Category Archives: Nonfiction Essays

I Rescue a Baby

Last night, I had this dream. In it I rescued a baby from a bridge.

The dream

The mother

I was walking in a beautiful city. Cobblestone streets, a stone bridge. There were people carrying packages and bustling here and there. I was alone.  Just as I stepped onto the bridge I saw the woman with two little boys. She was hurrying.  And she  held  one of boys, about four years old, by the hand. In her arms she held a baby boy. The woman was petite with shoulder length black hair. And the boys had black hair too. They were Asian. Maybe Japanese. The woman had an untidy bundle under one arm, and when she got to the middle of the bridge she unfurled it. The partially inflated kiddy pool landed in the water. And then she turned and held the baby over it. I was beside her by then, and I flung my arms around them. “Can I have him?” I asked the woman.

“Take him,” she said. “Here.” Her chest was heaving, and her eyes were bright with tears. She handed the baby to me as the pool floated under the bridge and made its way downstream. Then she ran, pulling the older boy behind her. The other people who’d been passing by stopped for a moment, but once I had the baby in my arms, they went on their way, looking backwards just for a moment as I stood on the bridge with the baby boy in my arms.

The baby

The baby himself seemed unfazed by the drama. His dark eyes looked deep into mine, and his hands clutched my shirt. I patted his back. His striped cotton shirt felt soft and clean. Well, I have a baby, I thought. The light was draining from the day, and the streetlights began to flicker on. I walked across the bridge in the same direction the mother had gone. Listening for sirens, I watched for police officers that might approach me. I was prepared to explain what had happened. It was obvious the boy wasn’t mine.  White and sliver-haired, I far too old for a baby that age. The boy was Asian with spiky black hair that stood up straight from the crown of his head. But the police never arrived.

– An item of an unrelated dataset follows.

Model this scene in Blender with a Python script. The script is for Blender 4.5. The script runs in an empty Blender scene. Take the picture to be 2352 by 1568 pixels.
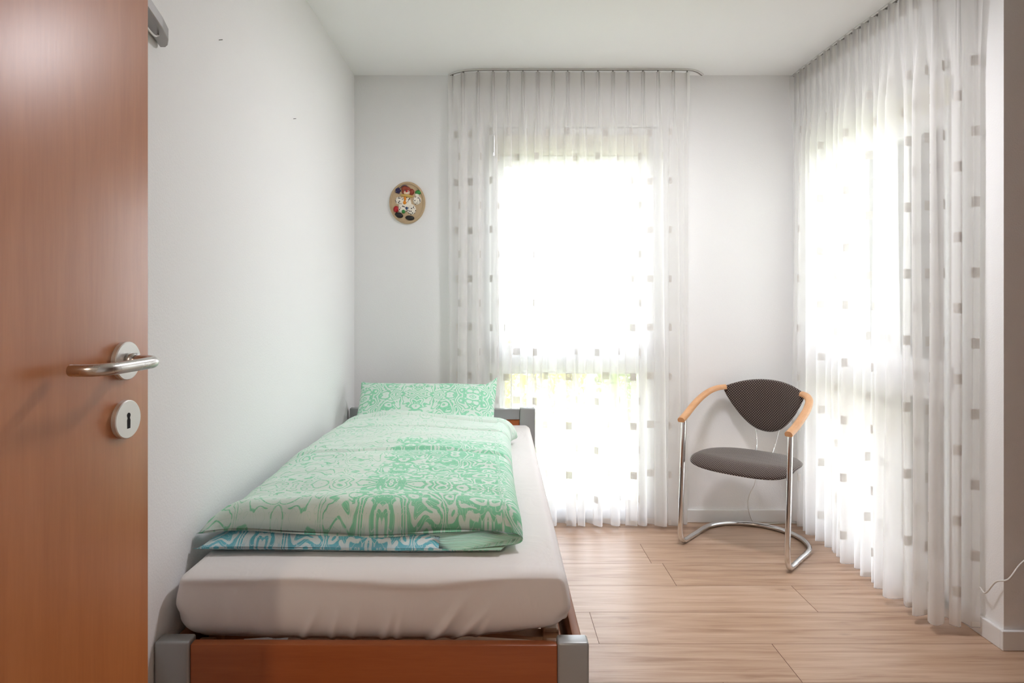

The baby was easy to carry. He was maybe ten months or a year old but not heavy, not squirmy. I carried him into a fancy boutique and set him down for a moment on a satiny pink bench. After straightening my jacket and adjusting my purse, picked the boy up again. He looked worried now—as if he might cry. “Don’t worry,” I told him. “I’ll take care of you. I’m your new mommy.” He nodded and clutched my shirt tighter. I knew then I didn’t want to call the authorities. The boy had lost his mother, and if I called the police and reported what had happened, he’d lose me too.

My own past real-life history didn’t enter in to the dream. I wasn’t a woman who had walked away from her own little boy. I was a heroine who’d rescued a baby that had nearly been thrown from a bridge. We stepped out into the fresh night air, and I phoned my daughter.“I found a little boy,” I told her. “Can you go out and buy a box of diapers?”

“What size?” she asked.

“I think he’s about a year old,” I said, “but he’s small. Just make a guess,” I said. She grumbled a little. “I found him,” I repeated. I don’t know how old he is.”

“Right on,” she said.

Me and the boyfriend

The anxiety flooded in after I stuffed my phone back into my purse. I was taking home a baby that didn’t belong to me. What would the guy I was dating say? He was Asian, too, and I hoped that might make him like the idea of the baby a little more. But we frequently sighed with relief at the fact that we’d both made it through parenthood and that our kids were grown. When I spent the night at his place, we liked being alone.

Now there was a baby. Poor baby whose mother had nearly murdered him. And what about the baby’s brother? What would happen to him? What had I been thinking? Why hadn’t I offered to take the older boy, too? I tried to reconstruct the moments after I’d lifted the baby from the mother’s arms. Had I seen which way she’d turned after she’d crossed the bridge? Maybe I should walk around the neighborhood and ask everyone I saw if they knew where the Asian woman with two little boys lived.

“What’s your name?” I asked the boy as we stood in the atmospheric lighting of the boutique with music playing in the background.

“Anthony,” he said with perfect diction.

“Anthony what?”

“Anthony.”

“Okay,” I said. “How old are you?”

“Six months,” he said.

I laughed.The boy was obviously much older than that. With such perfect speech, he was probably even older than I’d first thought. “You’re not six months old,” I told him, laughing.

“Yes, I am,” he said.

I awaken

I heard the voices in the hallway then. I pulled the pillow off my head and fumbled for my Blackberry. It was seven-thirty and I was confused. It took me a minute to realize I was waking up in my nephew’s bed. He’d been exiled to the couch and my brother and my mother’s voices were wafting down the hallway from the kitchen.

I hadn’t rescued a baby, after all.

I was still just the woman who had given one away.